The unit will orchestrate communications between pilots and commanders on the ground, while guiding aircraft via radar from its mobile command post.

“We’re the guys running the air show,” said Master Sgt. Patrick Wilson, a weapons operator who also is qualified to serve on a downrange battle staff. “There are times when we might be talking to 20 or 30 aircraft at a time.”

Leaders won’t specify the unit’s exact destination, saying only that it is in the Central Command’s area of operations. Centcom extends from Europe to the Middle East and parts of Africa.

The timing of the deployment, just a day after President Bush’s ultimatum to Saddam Hussein that the Iraqi leader leave the nation or face war, has brought home to the airmen the danger they may face, said Wilson, 35, said.

“War is never a good thing,” he said. “No one wants to go to war.”

Wilson is leaving a 1-year-old son and 7-year-old daughter at home with his wife. Although he deployed during Operation Allied Force in the former Yugoslavia and during Operation Southern Watch in the Middle East, Wilson said deploying is never easy.

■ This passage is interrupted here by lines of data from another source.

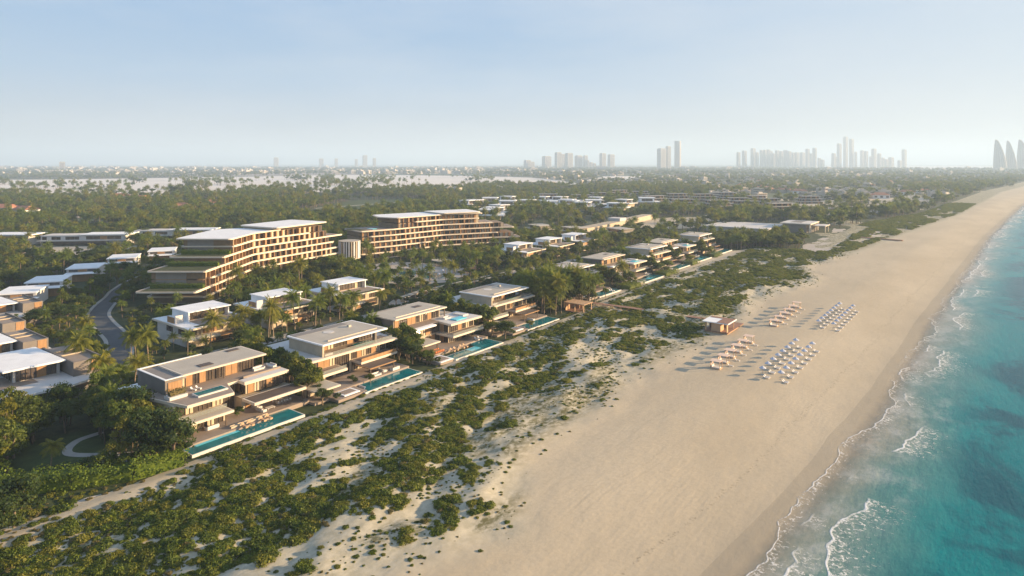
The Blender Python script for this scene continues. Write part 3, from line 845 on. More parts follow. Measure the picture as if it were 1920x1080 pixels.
# ------------------------------------------------------------------ villa type 2
def villa_two(loc, label):
    t = thing('beach_villa', label, 'villa', loc)
    bx(t, 'terrace', 'deck', (-17, -1, -.3, -6.3, 28, 1.0), (-6.3, -4, -.3, -.5, 6, .75), (-12, -9, -.3, -4, -1, .6))
    bx(t, 'wall', 'beige', (-38, -1, 0, -17, 28, 7.6))
    windows(t, 'x', -17, -.5, 7, 1.1, 3.8, 'wcg'); windows(t, 'x', -17, 8, 13, 1.1, 7.3, 'ggg'); windows(t, 'x', -17, 14, 27, 1.1, 3.7, 'gcggwg')
    windows(t, 'x', -17, -.5, 7.8, 4.6, 7.4, 'gwwc'); windows(t, 'x', -17, 14, 27.5, 4.6, 7.4, 'gwcgwcg')
    windows(t, 'y', -1, -30, -18, 1.1, 3.8, 'gsgs', -1)
    roofslab(t, R4(-17, -2, -11.5, 8), 3.8, 4.5, 'deck', 'edge', 'balcony'); rail(t, [(-11.7, -1.8), (-11.7, 7.8)], 4.5)
    roofslab(t, R4(-17, 13.8, -12.2, 28.5), 3.85, 4.5, 'deck', 'edge', 'balcony')
    bx(t, 'balustrade', 'timber', (-12.5, 14, 4.55, -12.3, 28.3, 5.5))
    roofslab(t, R4(-14.0, 12.8, -7, 23.2), 3.55, 3.82, 'darkroof', 'timber', 'canopy')
    bx(t, 'column', 'frame', (-7.6, 13.2, 1, -7.35, 13.45, 3.55)); bx(t, 'column', 'frame', (-7.6, 22.4, 1, -7.35, 22.65, 3.55))
    roofslab(t, R4(-11, -8.5, -3.8, -.6), 3.1, 3.5, 'cream', 'edge', 'canopy'); bx(t, 'column', 'beige', (-10.5, -8, 0, -9.6, -1.5, 3.1))
    roofslab(t, [(-40, -2.5), (-14.6, -3.8), (-13.8, 30), (-27, 32), (-40, 28)], 7.6, 8.15, 'plaster', 'edge', 'terrace_slab')
    # top storey: open terrace under a big roof
    bx(t, 'wall', 'beige', (-31.5, 2.2, 8.15, -15.6, 2.8, 11.6), (-31.5, 2.8, 8.15, -20.8, 25, 11.5), (-31.9, 2.2, 8.15, -31.5, 21, 11.9))
    windows(t, 'x', -20.8, 3, 25, 8.3, 11.2, 'wwcggwggg')
    bx(t, 'terrace_floor', 'deck', (-20.8, 2.8, 8.15, -15, 29, 8.24))
    bx(t, 'column', 'greywall', (-17.2, 22.5, 8.2, -16, 23.3, 11.6))
    roofslab(t, R4(-32.2, 1.6, -14.6, 26.6), 11.6, 12.0, 'cream', 'white', 'roof', .6)
    bx(t, 'roof_strip', 'membrane', (-31.8, 2.4, 12.02, -28.6, 22, 12.07)); bx(t, 'roof_beam', 'cream', (-17.2, 5, 12.03, -16.7, 24, 12.35))
    MB().cyl(-25.5, 12, 12.02, 12.1, 1.7, k=20).build('skylight', 'plaster', t); bx(t, 'chimney', 'cream', (-26, 19.5, 12.02, -25, 20.5, 12.7))
    rail(t, [(-15.2, 3), (-15.2, 29), (-20, 30.5)], 8.18, .9)
    bx(t, 'planter', 'plaster', (-16.6, 3.0, 8.24, -15.6, 6, 8.8))
    bx(t, 'terrace_pool', 'pool', (-18.2, 15, 8.3, -16.2, 22, 8.65))
    return t
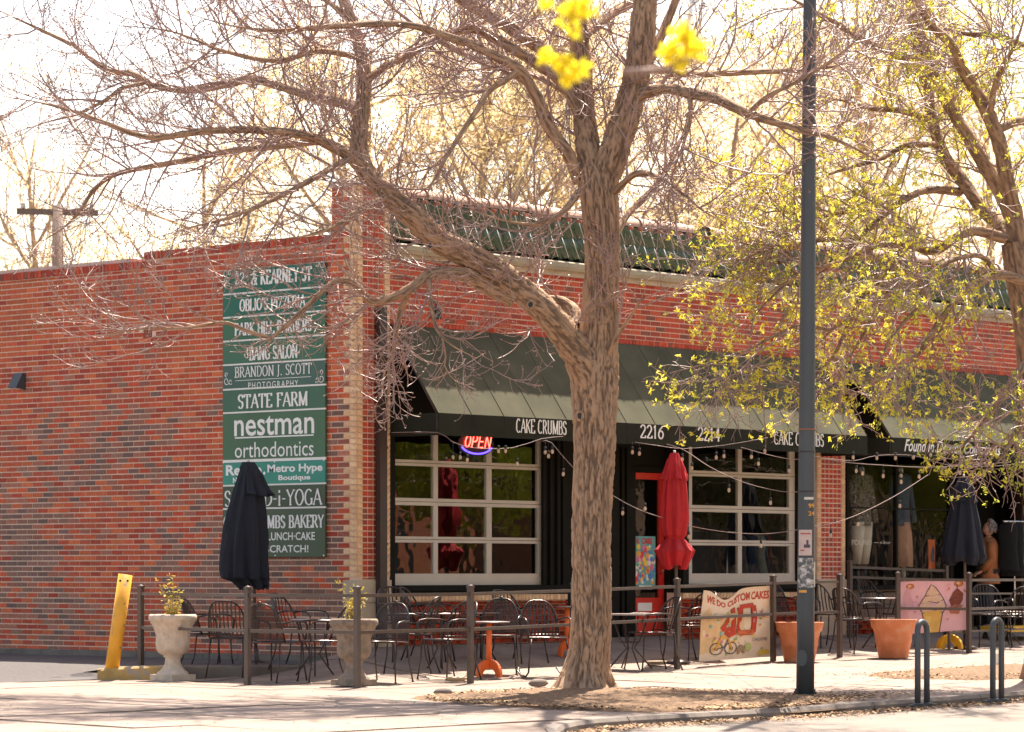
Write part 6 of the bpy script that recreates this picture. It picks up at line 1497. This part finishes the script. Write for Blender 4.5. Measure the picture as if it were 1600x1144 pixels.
# ================================================================ BANNERS
def cloth(name, label, cat, c00, c10, c11, c01, base, shapes, sag=(0, .3, .16), wr=.02, dist=None):
    """corners: lower left, lower right, upper right, upper left; shapes painted in u,v as their own thin layers"""
    t = thing(name, label, cat, tuple(c00)); o = c00
    nrm = (c10 - c00).cross(c01 - c00).normalized()
    def P(u, v, l=0):
        q = (c00 * (1 - u) + c10 * u) * (1 - v) + (c01 * (1 - u) + c11 * u) * v - o
        dip = sag[0] * math.exp(-((u - sag[1]) / sag[2]) ** 2) * v ** 3
        q.z -= dip; w = wr * (mnoise.noise(Vector((u * 3 + v * 1.2, v * 1.5, len(label)))) + .5 * mnoise.noise(Vector((u * 8 - v * 3, v * 3, 5))))
        return q + nrm * (w + l * .0012)
    mb = MB(); mb.smooth = True; N = 26; vs = [P(i / N, j / N, 0) for j in range(N + 1) for i in range(N + 1)] + [P(i / N, j / N, -2) for j in range(N + 1) for i in range(N + 1)]; m = (N + 1) ** 2
    fs = []
    for j in range(N):
        for i in range(N): q = j * (N + 1) + i; fs.append((q, q + 1, q + N + 2, q + N + 1)); fs.append((m + q, m + q + N + 1, m + q + N + 2, m + q + 1))
    mb.add(vs, fs); sh = part('cloth', mb, base, t)
    pr = MB()
    for L_, (col, poly) in enumerate(shapes):
        pr.col = col; lay = 2.5 + L_ * .10
        if isinstance(poly, tuple) and poly[0] == 'text':
            _, txt, u0, v0, w, h = poly[:6]; kk = poly[6] if len(poly) > 6 else {}
            sans_mesh(pr, txt, w, h, lambda a, b: P(u0 + a, v0 + b, lay), **kk)
        elif isinstance(poly, tuple) and poly[0] == 'line':
            _, pts, wd = poly; fine = []
            for (a, b), (c, d) in zip(pts[:-1], pts[1:]):
                nn2 = max(1, int(math.hypot(c - a, d - b) / .035)); fine += [(a + (c - a) * i / nn2, b + (d - b) * i / nn2) for i in range(nn2)]
            pts = fine + [pts[-1]]
            for (a, b), (c, d) in zip(pts[:-1], pts[1:]):
                l = math.hypot(c - a, d - b) or 1; nx, ny = -(d - b) / l * wd, (c - a) / l * wd; pr.add([P(a + nx, b + ny, lay), P(a - nx, b - ny, lay), P(c - nx, d - ny, lay), P(c + nx, d + ny, lay)], [(0, 1, 2, 3)])
        else:
            cu = sum(a for a, b in poly) / len(poly); cv = sum(b for a, b in poly) / len(poly); n = len(poly)
            pr.add([P(cu, cv, lay)] + [P(cu + (a - cu) * .5, cv + (b - cv) * .5, lay) for a, b in poly] + [P(a, b, lay) for a, b in poly], [(0, 1 + i, 1 + (i + 1) % n) for i in range(n)] + [(1 + i, 1 + n + i, 1 + n + (i + 1) % n, 1 + (i + 1) % n) for i in range(n)])
    part('print', pr, 'litter', sh); return t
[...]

“You run the emotional gamut from being sad to leave your family to being nervous about the danger to being excited about being part of it,” he said.

Much of Wilson’s last few days — along with spending time with his family — have been spent talking with younger airmen about their fears over heading toward an uncertain fate, he said.

Senior Airman Jessica Mashburn, 26, a 606th satellite and wide-band communications specialist, said her husband, Staff Sgt. Gary Mashburn, 29, will be leaving her behind when he goes with the unit.

“It’s very nerve-wracking,” Mashburn said. “The threat is high.”

She worries about the danger of chemical weapons attacks and other clashes with the enemy that her husband, who has the same job as she, might face.

The 606th has a good deal of experience in the Middle East. It has deployed twice to Ali Al Salem air base, Kuwait, in support of Operation Southern Watch in 2000, and OSW and Operation Enduring Freedom in 2001-2002.

Its members have controlled aircraft launched on bombing runs against Iraqi planes that violated the no-fly zone. In 2000, the unit tracked more than 3,500 allied aircraft and controlled more than 2,400 air-refueling operations.

In the second deployment, the unit controlled more than 1,600 allied aircraft and performed refueling control for more than 1,000 aircraft.

Mashburn said she knows her husband can do his job well. But she realizes that war brings a frightening uncertainty to their lives.

“I realize that this is the last time I could see him,” she said.